Dataset content ::
────────

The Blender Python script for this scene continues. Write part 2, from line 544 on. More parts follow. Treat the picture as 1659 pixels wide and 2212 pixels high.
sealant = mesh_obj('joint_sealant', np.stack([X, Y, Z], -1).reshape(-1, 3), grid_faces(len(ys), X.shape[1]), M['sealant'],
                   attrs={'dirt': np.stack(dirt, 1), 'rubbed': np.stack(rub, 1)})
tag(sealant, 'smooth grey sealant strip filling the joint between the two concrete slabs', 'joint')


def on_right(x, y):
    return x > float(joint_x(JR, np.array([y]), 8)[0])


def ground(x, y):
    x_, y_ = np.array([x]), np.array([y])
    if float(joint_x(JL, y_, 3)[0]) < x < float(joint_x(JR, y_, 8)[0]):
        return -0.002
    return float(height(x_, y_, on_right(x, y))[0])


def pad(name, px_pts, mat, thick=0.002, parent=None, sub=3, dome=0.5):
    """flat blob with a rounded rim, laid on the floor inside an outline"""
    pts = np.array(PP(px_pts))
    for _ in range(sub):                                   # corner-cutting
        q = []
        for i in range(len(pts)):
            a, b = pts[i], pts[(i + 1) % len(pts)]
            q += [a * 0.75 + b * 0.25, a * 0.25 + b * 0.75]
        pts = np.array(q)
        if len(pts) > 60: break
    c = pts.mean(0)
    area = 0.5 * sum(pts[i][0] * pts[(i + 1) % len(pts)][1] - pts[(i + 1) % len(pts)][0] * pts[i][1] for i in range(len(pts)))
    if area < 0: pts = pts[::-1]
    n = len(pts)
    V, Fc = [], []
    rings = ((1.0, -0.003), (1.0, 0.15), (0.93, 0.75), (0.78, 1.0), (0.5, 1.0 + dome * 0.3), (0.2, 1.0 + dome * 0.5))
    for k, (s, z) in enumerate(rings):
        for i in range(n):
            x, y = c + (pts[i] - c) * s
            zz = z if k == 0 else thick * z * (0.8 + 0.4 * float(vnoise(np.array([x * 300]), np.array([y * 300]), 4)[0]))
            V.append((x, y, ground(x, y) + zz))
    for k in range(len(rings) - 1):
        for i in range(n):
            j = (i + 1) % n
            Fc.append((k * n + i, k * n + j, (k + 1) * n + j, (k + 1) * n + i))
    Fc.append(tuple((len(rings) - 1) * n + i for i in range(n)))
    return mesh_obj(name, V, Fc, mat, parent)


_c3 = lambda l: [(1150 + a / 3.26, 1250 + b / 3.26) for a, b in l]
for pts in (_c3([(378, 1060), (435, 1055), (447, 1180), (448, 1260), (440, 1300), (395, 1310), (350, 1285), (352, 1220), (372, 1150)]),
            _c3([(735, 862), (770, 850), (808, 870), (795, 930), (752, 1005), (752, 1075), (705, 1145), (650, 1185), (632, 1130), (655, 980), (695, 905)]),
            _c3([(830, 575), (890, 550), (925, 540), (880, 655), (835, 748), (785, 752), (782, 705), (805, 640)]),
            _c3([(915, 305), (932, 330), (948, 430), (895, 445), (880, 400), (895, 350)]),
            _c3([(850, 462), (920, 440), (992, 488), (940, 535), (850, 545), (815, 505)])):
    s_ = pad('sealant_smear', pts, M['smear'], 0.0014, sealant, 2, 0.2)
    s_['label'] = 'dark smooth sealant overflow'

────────

Set task :: Word for word, reproduce the listing above from its start up to and including the line that has "return float(height(x_, y_, on_right(x, y))[0])". Give only those lines.

The output ::
The Blender Python script for this scene continues. Write part 2, from line 544 on. More parts follow. Treat the picture as 1659 pixels wide and 2212 pixels high.
sealant = mesh_obj('joint_sealant', np.stack([X, Y, Z], -1).reshape(-1, 3), grid_faces(len(ys), X.shape[1]), M['sealant'],
                   attrs={'dirt': np.stack(dirt, 1), 'rubbed': np.stack(rub, 1)})
tag(sealant, 'smooth grey sealant strip filling the joint between the two concrete slabs', 'joint')


def on_right(x, y):
    return x > float(joint_x(JR, np.array([y]), 8)[0])


def ground(x, y):
    x_, y_ = np.array([x]), np.array([y])
    if float(joint_x(JL, y_, 3)[0]) < x < float(joint_x(JR, y_, 8)[0]):
        return -0.002
    return float(height(x_, y_, on_right(x, y))[0])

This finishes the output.